E. du Perron
aan
L.P.J. Braat4655

Tjitjoeroeg, 30 mei 1937

Geachte Heer,

Hierbij een teekening die ik inderhaast voor u maakte. Meestal krabbel ik alleen op allerlei vloeitjes en kladpapier, maar daarvan kan ik niets terugvinden. Greshoff moet een teekening van mij hebben die hemzelf voorstelt, met een schotsch hondje van porselijn op den schouder, geloof ik4656; en Ter Braak heeft een teekening die vroeger als titelplaat heeft gediend voor de 1e druk van Een Voorbereiding (weinig bekend, want de oplage werd op een paar exx. na vernie-tigd). Als deze ‘compositie’ u dus niet bevalt, dan hebt u daar nog 2 kansen. Ik heb ook hier nog voor u gezocht naar oudere krabbels, maar ook die schijnen allemaal weg te zijn. Deze plaat heeft iets van Beardsley, iets van Rossetti, iets van Cocteau - maar zoo is-ie nu eenmaal uitgevallen. Als u hem niet te groot afdrukt, en liefst met zetsel encadreert, zal hij nog wel meevallen.
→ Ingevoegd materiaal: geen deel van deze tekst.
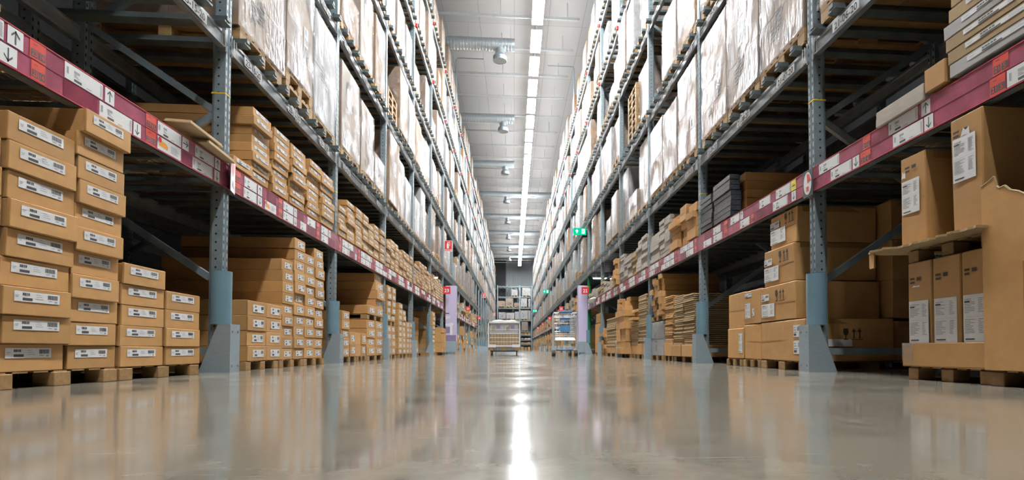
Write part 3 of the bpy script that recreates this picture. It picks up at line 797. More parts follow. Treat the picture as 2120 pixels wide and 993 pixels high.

Met vriendelijke groeten uw dw.

EduPerron

Tjitjoeroeg, 30 Mei '37.

4655Leendert Pieter Johan Braat (1908-1982), beeldhouwer en publicist, had als redacteur van de Kroniek van hedendaagsche kunst en kultuur DP in een brief van 6 april 1937 om tekeningen gevraagd voor een geïllustreerd artikel over auteurstekeningen. ‘De groote man (Goethe misschien?)’, ‘De Hollander in Indië’ en het frontispice bij Een voorbereiding werden - met tekeningen van anderen - pas geplaatst bij DP's ‘Bij een handvol auteurstekeningen’ in Kroniek van hedendaagsche kunst en kultuur 5 (1939-1940) 4/5 (januari), p. 55-60 (Vw 7, p. 352-358 en na p. 506).
4656Gepubliceerd in J. Greshoff, Ketelmuziek, Een keuze uit de gedichten. Brussel 1928 (zie Vw 7, na p. 506).